First off, it’s important to understand the difference between an audit and an independent review:

  • Audit: An audit involves the examination of a company’s financial report (part of the annual report) by an independent party (a qualified individual outside the company). The financial report includes the following documents: balance sheet, income statement, statement of changes in equity, cash flow statement, and notes comprising a summary of significant accounting policies, any other necessary explanatory notes. What’s the point of an audit? To give an opinion, in the form of a written report, of whether the information presented in the financial report, taken in its entirety through a process of selective testing, reflects the financial position of the company at the given date.
  • Independent Review: This is also an external, independent assurance of a company’s financial statements but not to the same extent as an audit and not necessarily performed by an auditor. This kind of assessment is limited to inquiry and analytical procedures related to the information that the company’s management team supplies to the reviewer. It does not require the gathering of supporting evidence or an assessment of internal control, as in an audit. A review requires less work (and often costs much less than an audit) but it can increase the risk of errors and fraud going unnoticed. This risk is acknowledged in the form of a negative assurance report. What’s the point of an independent review? To enable a practitioner to state whether, based on an analysis of the given information, anything has come to their attention that causes them to believe that the financial statements have not been prepared in accordance with the applicable financial reporting framework. This is negative assurance.

While a more complicated process, there are advantages to an audit:

  • Providing third parties with the security that the company is dedicated to transparent business practices and strong business ethics.
  • Audited financial statements go a long way when applying for significant funding or tenders.
  • Regular audits can prevent a severe burden on the company’s cash flow. In the case where an audit is required after one hasn’t be done for years, each year accounted for could significantly raise the audit fee.
  • Making sure the company is in good financial health, keeping fraud detection high on the agenda.

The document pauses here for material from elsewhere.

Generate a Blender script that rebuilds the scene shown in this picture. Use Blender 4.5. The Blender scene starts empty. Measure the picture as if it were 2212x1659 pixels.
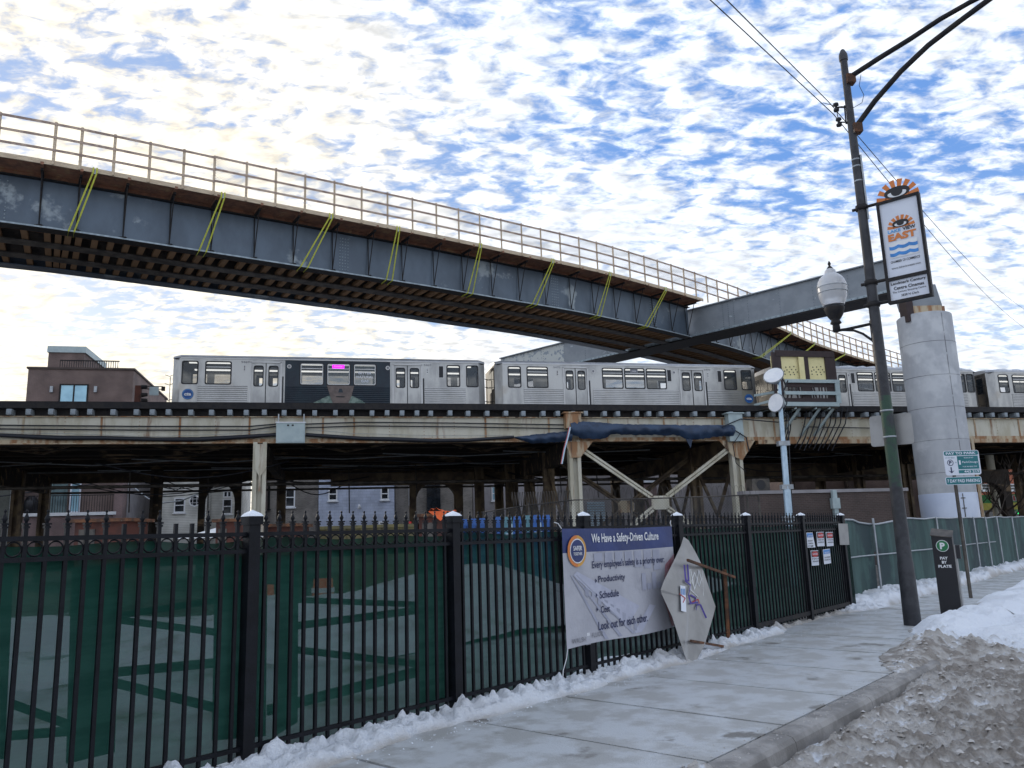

However, an annual audit can be expensive and onerous. And, in terms of the law, they are not strictly necessary. So, unless you are looking to apply for the kind of finance that requires audited financial records or are considering selling your business in the near future, an independent review might be just what you need.

As explained, one of the major advantages of a review rather than a full audit is cost saving. Under the new Companies Act, only public companies are obliged to be audited – about 90% of all companies that were previously required to obtain an audit report will now be exempt while the remaining 10% will be subject to either an independent review or an audit. This is a big win for small to medium sized businesses that have serious cash flow concerns.

But that doesn’t mean your business isn’t accountable for maintaining proper financial records.  All companies are required to prepare annual financial statements while regulations will determine the financial reporting standard to be followed.

Need help managing and reviewing your business’s finances? Contact us – we’ll make sure your books are in order. Need an audit? We work closely with Tony Lund and Associates to provide superior auditing services to our clients.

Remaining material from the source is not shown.